Here's a riddle for you: What's nearly invisible, ubiquitous throughout the world, and produces at least fifty percent of the oxygen in our atmosphere while removing much of its carbon dioxide?
The answer, you may not have guessed, is ocean microbes. We increasingly realize how much the world is run by the smallest of organisms. Yet we still don't know enough about these microbes, nor how they influence large-scale events, like climate change.
Now, a group of scientists is looking to autonomous robots for help.
On March 10, oceanographers and engineers from the University of Hawaii Mānoa and the Monterey Bay Aquarium Research Institute (MBARI) deployed three long-range autonomous underwater vehicles (LRAUVs) in the waters off Hawaii.
This was a test run, at least at first. Eventually, though, these vehicles will be able to autonomously travel and gather data for more than 966 km (600 mi) before scientists will need to recover them.

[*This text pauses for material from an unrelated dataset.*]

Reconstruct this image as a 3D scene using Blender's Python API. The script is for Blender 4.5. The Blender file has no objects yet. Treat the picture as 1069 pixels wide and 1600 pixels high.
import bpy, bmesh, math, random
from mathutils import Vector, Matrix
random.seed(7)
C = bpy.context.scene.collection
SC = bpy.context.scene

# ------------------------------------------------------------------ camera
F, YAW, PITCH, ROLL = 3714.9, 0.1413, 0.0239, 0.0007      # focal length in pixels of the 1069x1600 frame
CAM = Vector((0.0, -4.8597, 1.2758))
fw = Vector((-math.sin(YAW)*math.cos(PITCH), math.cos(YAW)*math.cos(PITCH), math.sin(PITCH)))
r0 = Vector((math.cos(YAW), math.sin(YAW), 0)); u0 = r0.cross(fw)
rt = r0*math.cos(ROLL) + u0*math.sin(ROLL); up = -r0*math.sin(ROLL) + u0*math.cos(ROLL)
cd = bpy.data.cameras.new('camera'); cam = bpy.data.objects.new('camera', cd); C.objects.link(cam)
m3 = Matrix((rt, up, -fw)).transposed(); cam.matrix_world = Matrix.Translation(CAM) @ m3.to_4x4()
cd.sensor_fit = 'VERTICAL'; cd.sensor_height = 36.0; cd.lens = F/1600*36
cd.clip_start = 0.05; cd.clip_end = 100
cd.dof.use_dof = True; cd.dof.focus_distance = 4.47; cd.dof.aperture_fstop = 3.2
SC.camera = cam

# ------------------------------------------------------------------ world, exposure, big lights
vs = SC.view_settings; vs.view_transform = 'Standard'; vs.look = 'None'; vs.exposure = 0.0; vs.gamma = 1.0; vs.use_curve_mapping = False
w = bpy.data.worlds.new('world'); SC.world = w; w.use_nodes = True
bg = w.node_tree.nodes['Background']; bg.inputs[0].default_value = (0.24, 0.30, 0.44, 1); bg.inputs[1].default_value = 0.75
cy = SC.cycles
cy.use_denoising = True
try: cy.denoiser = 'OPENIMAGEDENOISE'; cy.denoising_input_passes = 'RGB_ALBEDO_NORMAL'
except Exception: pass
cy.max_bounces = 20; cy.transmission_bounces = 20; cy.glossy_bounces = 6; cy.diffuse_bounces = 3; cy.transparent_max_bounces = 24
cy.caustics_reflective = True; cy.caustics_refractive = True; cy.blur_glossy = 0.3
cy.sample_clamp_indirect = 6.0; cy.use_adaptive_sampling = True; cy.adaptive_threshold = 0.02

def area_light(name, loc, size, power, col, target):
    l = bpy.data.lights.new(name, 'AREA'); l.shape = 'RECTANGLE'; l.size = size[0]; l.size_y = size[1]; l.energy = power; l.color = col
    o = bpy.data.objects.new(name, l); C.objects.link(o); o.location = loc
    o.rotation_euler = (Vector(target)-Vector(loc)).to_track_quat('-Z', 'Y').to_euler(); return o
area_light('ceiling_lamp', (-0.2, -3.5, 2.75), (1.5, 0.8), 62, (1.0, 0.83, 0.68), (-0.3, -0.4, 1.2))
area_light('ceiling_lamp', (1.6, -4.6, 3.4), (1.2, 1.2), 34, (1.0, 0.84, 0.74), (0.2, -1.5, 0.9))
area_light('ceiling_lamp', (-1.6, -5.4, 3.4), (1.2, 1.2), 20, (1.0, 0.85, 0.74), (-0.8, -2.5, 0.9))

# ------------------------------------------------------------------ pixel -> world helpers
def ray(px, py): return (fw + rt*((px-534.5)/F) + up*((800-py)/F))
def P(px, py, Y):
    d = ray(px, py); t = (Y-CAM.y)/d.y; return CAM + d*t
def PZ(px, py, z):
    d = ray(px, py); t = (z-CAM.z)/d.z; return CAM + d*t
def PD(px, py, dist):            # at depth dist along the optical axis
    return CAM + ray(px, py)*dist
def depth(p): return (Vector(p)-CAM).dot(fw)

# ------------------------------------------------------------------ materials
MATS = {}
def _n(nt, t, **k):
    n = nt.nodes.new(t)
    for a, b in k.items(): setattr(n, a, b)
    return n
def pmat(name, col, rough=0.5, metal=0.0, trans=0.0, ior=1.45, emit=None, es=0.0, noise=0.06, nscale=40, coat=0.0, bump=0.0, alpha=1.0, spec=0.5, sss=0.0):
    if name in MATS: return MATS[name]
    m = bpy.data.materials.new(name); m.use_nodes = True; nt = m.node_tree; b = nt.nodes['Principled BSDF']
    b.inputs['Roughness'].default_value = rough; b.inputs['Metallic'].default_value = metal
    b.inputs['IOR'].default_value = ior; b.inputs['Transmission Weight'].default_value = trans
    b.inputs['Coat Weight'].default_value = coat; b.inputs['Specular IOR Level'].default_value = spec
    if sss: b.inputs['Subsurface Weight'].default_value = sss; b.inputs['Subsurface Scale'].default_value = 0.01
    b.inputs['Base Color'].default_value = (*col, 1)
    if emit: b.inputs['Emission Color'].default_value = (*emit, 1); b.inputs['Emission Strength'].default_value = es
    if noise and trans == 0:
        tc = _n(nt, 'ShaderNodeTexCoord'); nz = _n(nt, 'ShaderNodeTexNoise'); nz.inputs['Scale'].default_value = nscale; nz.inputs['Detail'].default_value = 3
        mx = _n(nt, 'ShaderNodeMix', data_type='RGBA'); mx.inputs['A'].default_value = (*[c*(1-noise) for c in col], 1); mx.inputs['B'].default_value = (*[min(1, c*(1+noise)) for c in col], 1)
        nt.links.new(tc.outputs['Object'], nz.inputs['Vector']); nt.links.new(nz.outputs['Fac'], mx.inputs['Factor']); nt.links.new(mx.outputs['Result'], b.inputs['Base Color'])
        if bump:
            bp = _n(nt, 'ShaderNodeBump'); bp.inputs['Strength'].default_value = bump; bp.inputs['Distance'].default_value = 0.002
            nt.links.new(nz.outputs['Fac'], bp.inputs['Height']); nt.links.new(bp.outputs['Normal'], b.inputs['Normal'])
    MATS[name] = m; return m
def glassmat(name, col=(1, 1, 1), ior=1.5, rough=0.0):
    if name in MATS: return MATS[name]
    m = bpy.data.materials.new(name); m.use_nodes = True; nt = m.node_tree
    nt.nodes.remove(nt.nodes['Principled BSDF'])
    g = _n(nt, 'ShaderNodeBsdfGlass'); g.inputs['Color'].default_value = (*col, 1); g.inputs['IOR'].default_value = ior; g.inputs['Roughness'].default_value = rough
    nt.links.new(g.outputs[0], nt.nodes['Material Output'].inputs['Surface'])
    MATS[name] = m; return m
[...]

Each LRAUV is designed with sensors to collect data like water temperature, chemistry, and chlorophyll content as it moves through the ocean, targeting large oceanographic features like eddies (swirling masses of water) and blooms of phytoplankton.
What's more, these robots can capture and archive samples of seawater in an Environmental Sample Processor (ESP) as they travel. The organisms in those samples will give researchers an idea of which kinds of microbes exist in different places in the ocean, and provide insight into the structure of the eddies in which some live, or which kinds of microbes live through algal blooms.
The ocean has long remained an under-studied area of the planet. But vehicles like these are changing that — robots are mapping the seafloor, while floating sensors continuously gather information about the conditions in the ocean in general.
"When we first talked about putting an ESP in an AUV, I thought to myself 'this is never going to happen,'" said Jim Birch, MBARI's lead engineer on the ESP project, in a press release. When MBARI researchers started developing ESPs about 15 years ago, they were about the size of an oil drum. The latest versions are one-tenth the original size, at 20 cm (8 in) to 25.4 cm (10 in) in diameter.
"Now I really think this is going to transform oceanography by giving us a persistent presence in the ocean — a presence that doesn't require a boat, can operate in any weather condition, and can stay within the same water mass as it drifts around the open ocean," Birch added.